C’est l’expérience d’une nouveauté irréductible, l’expérience de l’annonce qui conduit à la conversion. J’ai compris que la manière avec laquelle Jésus regarde tout est vraiment différente de la mienne : même dans une journée chaotique comme celle où l’on pense que rien ne peut arriver, l’imprévu fait irruption avec toute sa force.

Le jour de la première Communion est arrivé et il a touché toute la communauté : les enseignants se sont réunis pour organiser le chœur, pour faire des cadeaux, pour préparer les petites images à donner aux personnes présentes… À la fin de la Messe, une autre dame employée au ménage s’est approchée de moi : « Tout a été si beau et si simple… Je veux me préparer moi aussi à la Première Communion. Puis-je me joindre au groupe ? C’est que j’ai toujours eu des préjugés, depuis l’enfance… ».

Entre nous, une amitié impensable est née. Parfois, nous nous “défions” pour aller à la chapelle dire une prière et faire compagnie à Jésus. Et la catéchèse continue pour toutes, aussi pour celles qui ont déjà fait la Communion, parce que nous désirons rester encore ensemble.

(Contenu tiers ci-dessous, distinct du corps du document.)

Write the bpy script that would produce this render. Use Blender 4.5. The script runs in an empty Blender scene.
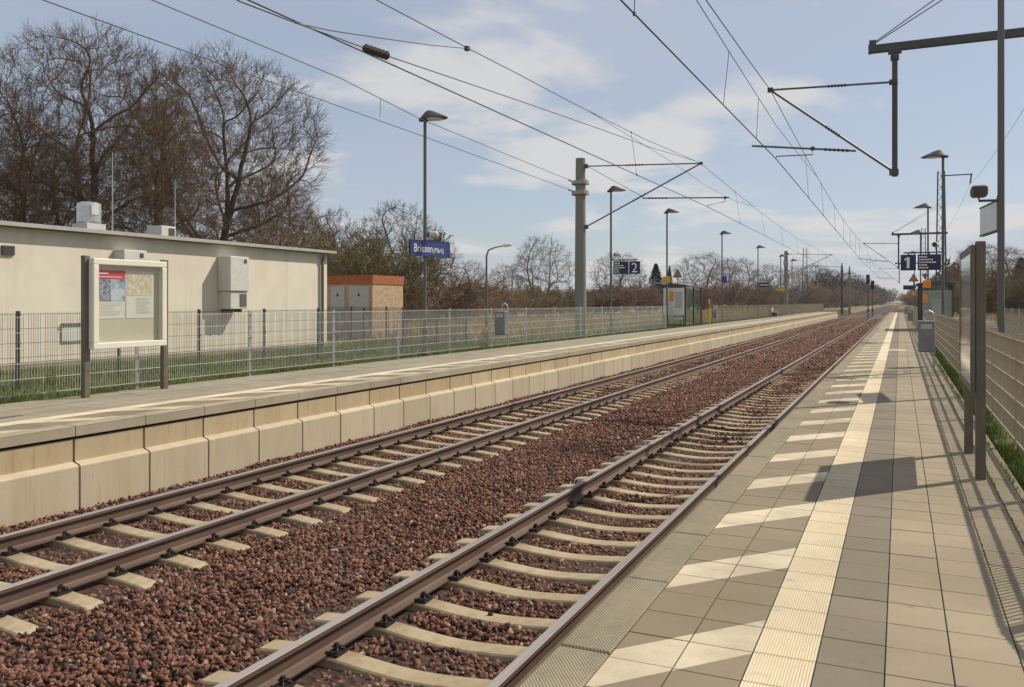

Et pas seulement. Face à tout ça, j’ai découvert que la vie est bien plus belle que ce que j’ai pu imaginer. C’est pourquoi je suis en train de vivre maintenant, je suis encore plus certaine de la vie éternelle : je sais que j’appartiens au Seigneur. Tout ce que je vis est possible seulement pour cette joie qui est la même que celle des disciples d’Emmaüs devant Jésus : j’appartiens au Mouvement à travers la compagnie des visages qui me soutiennent tous les jours et rendent ma vie magnifique.